Yeah, a bunch of nobodies like Michael Moorcock, Ian McDonald, Joe Haldeman, Ramsey Campbell, David Brin, Greg Bear, Larry Niven, Tamora Pierce, Lucius Shephard, Michael Marshall Smith, Charlie Stross, Michael Swanwick, Elizabeth Moon, and Jane Yolen. Oh, and Iain Banks, Greg Benford, Debi Gliori, James Lovegrove, Adam Roberts, Mike Resnick, SM Stirling, Harry Turtledove, Ian Watson and Walter Jon Williams.
Next you'll be championing Katie Price's autobiography . . . It probably sold more than the last three books you cited. But then again, its got the same literary merit as Nigella Express and Jamie Oliver's bestselling contribution to the cook book library.
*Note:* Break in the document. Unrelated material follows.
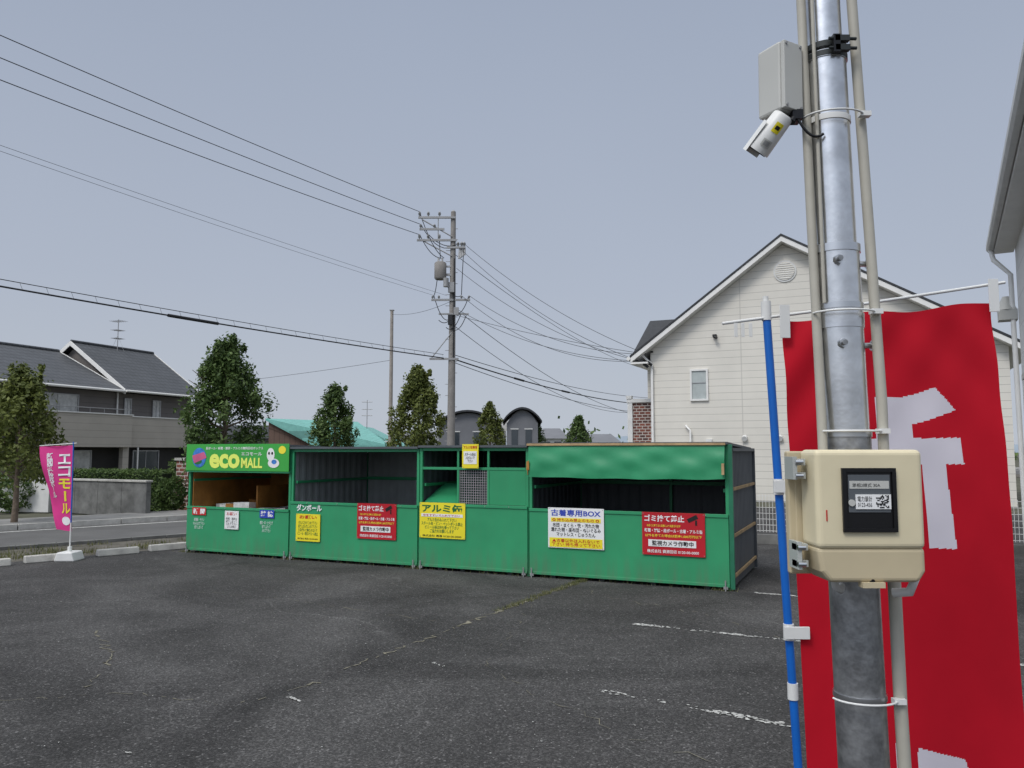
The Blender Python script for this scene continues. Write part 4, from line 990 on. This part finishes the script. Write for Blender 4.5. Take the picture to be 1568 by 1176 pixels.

Jason you make a fair point, but there needs to be a better balance on the universal. Sci-fi, horror and fantasy are huge money spinners, and really there should of been something in WBN to represent this. Of course more genres would of been better, but I can't see the general public going nutty over a copy of Branson, as well written as it may be. The masses in our shop atleast have shown sci-fi to be a hugely commercial property, and although I haven't myself heard of about half the list, it can't be argued the rest of the list, and the big sellign titles this year have been some very class acts. I see Larry Niven there for instance, and I think something like the Ringwolrd would of made a great addition to the whole WBN farce. It's very much seen at times the way the graphic novel/manga sections are looked at. How can something so "silly" in presentation be anything with an inch of deapth. WBN was meant to celebrate books, but as all comments here have pointed out, it's more a celebration of someones personal taste over the medium in general. So I say a hell yes to Mr Hunt and his motley crew of authors, and certainly a nod of approval to Mr Bloom to, for no celebration of a medium is complete without diversity. Maybe next year will be different, he said with almost mocking cynicism.
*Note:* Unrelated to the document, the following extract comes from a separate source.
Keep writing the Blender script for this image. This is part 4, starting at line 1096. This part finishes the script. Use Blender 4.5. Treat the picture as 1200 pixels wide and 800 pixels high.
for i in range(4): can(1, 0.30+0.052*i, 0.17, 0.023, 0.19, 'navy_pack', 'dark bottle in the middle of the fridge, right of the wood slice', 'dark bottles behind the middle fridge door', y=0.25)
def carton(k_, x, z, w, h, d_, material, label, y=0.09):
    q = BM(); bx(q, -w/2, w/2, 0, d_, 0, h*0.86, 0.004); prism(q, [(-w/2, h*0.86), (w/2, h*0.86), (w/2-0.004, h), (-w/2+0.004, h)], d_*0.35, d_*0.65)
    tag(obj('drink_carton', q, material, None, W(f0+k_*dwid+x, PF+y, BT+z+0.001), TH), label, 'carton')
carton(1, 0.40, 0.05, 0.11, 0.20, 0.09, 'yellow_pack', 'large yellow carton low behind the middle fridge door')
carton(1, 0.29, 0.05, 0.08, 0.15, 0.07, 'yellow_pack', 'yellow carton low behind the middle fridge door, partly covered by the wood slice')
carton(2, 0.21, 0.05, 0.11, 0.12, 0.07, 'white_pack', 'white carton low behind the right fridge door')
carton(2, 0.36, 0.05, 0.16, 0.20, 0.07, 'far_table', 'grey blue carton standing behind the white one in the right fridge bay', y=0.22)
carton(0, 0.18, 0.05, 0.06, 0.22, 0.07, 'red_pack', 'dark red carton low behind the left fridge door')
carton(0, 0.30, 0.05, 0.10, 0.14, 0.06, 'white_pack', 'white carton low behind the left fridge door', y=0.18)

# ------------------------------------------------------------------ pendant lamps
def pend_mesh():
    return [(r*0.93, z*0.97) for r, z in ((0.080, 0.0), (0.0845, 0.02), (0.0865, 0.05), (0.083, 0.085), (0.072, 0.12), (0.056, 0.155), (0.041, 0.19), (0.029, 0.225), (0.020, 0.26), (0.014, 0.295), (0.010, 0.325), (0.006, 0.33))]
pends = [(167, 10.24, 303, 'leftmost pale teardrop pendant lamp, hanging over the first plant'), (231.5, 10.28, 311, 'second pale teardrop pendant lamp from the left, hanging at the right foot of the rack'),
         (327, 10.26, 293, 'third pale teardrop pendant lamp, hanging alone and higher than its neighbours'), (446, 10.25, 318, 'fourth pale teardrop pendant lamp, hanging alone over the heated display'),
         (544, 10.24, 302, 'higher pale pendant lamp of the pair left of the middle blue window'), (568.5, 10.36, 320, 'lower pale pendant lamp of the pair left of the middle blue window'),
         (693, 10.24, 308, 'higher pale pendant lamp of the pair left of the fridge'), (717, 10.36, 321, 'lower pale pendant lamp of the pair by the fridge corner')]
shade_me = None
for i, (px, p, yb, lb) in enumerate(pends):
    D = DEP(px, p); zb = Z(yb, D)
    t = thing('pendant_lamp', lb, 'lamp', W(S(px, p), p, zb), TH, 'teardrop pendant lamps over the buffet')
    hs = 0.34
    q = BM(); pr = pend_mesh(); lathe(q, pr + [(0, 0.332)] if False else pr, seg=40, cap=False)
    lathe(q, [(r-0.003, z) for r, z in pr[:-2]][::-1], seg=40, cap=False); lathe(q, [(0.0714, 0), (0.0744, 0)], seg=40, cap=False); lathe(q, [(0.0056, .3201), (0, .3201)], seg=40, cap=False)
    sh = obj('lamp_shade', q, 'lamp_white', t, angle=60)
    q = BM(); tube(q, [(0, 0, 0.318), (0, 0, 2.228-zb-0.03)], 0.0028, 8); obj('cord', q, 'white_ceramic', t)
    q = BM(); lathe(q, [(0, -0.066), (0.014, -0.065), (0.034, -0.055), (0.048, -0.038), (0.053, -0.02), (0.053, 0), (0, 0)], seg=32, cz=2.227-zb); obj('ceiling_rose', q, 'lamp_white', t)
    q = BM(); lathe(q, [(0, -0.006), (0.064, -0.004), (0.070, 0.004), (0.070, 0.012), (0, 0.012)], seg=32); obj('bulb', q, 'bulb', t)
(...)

For a full list of authors protesting, crime and children's authors as well as fantasy, SF and horror, there's also a news story on this over at http://www.sfx.co.uk/2011/04/16/85-authors-protest-at-the-bbc%e2%80%99s-...
Just spotted the articles on this in the Guardian newspaper, as well as the Telegraph.
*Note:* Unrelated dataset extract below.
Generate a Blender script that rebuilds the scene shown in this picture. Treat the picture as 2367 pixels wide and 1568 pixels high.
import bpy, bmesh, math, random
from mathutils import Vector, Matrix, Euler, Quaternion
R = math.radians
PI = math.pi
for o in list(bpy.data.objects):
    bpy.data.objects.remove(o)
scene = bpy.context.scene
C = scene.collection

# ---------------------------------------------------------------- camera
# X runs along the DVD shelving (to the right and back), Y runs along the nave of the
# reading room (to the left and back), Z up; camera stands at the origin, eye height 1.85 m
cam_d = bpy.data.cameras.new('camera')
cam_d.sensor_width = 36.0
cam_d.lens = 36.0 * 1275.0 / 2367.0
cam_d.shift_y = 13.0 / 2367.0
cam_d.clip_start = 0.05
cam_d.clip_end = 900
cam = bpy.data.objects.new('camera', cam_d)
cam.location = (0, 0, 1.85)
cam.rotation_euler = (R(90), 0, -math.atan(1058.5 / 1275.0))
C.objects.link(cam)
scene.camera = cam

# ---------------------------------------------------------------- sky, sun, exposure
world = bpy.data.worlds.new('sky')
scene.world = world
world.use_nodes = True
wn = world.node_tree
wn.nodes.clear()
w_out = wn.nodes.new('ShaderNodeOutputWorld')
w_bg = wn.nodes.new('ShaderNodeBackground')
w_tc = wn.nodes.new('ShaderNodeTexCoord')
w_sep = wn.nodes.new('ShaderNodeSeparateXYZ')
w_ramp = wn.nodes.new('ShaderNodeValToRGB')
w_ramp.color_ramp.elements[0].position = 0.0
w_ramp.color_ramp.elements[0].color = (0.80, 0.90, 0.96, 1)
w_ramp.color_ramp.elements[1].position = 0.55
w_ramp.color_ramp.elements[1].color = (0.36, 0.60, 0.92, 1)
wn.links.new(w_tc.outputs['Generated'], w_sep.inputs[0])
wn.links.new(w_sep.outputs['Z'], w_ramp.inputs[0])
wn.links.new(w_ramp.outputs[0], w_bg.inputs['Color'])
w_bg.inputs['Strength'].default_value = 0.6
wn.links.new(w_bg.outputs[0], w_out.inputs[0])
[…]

http://www.telegraph.co.uk/culture/books/booknews/8458277/BBC-attacked-b...
http://www.guardian.co.uk/books/2011/apr/18/genre-authors-protest-bbc
True enough there are other genres "sneered" at but the Beeb missed that Cloud Atlas very much falls in the Sci-Fi camp too - if they had bothered to read it. Jason, the list of writers here brings quite a few genre bestsellers together - doesn't matter if you haven't heard of them, there are plenty who read this genre who do, and most are well respected. Personally I'm not arsed with the sneering at all - most "literary" pieces make bugger all money for their publishers anyway, and it's the likes of horror, crime, romance and sf-fantasy that keep publishers going. Without these writers they would be screwed...
quality not quantity, which is why your two posts are worth less than the responses given to it i guess...
just because you've never heard of those authors doesn't mean you can just dismiss them out of hand. Many people, even if their numbers total less than Ms Price's who for all her faults has got many people reading, have had the pleasure of reading these author's books and perhaps felt that they're reading tastes were left out of the first WBN celebrations. This only shows that some fine tuning is needed and a greater diversity of books should be included next year as it seems this wont be going away. personally, i find many classics a chore for they do not interest me, but i respect after working in the trade, people's reading tastes range from the intensely literary to the chick-lit genres and we have to cater for that.
Sneering only means you are incapable of appreciating other people's points of view. which you are, clearly...
Hi there
I work for the BBC we aim to give the broadest range of books coverage possible, for instance there will be a Culture Show on Science Fiction in May and a Book Review Show starting later in the year which will offer a further opportunity to discuss all manner books.
There is an attitude in the UK towards "genre" fiction, no doubt about it. I write historicals and shorts, and while historicals are a "genre", the literary crowd seem to have deemed it acceptable, and we don't have to play with the grubby children in the corner.
This attitude is not exclusive to the BBC, as evidenced by this thread. Sue Pollard is an idiot. The whole literary/genre divide is a load of rubbish, and I would suspect it has its roots in one of those very British class things that I have always puzzled me.
you have a mind-bogglingly narrow definition of reading and an astonishing inability to read other readers' minds.
you wanna get out more love.
Sue Pollard may or may not be an idiot, but the presenter in question was Sue Perkins, who is not an idiot. She came across as a bit of a snob, it's true, but then the tone of the show was all wrong, just like almost everything on TV about books. Everything has to be a "journey", so they seem to think that means that you have to have hire people to talk about books they don't actually like.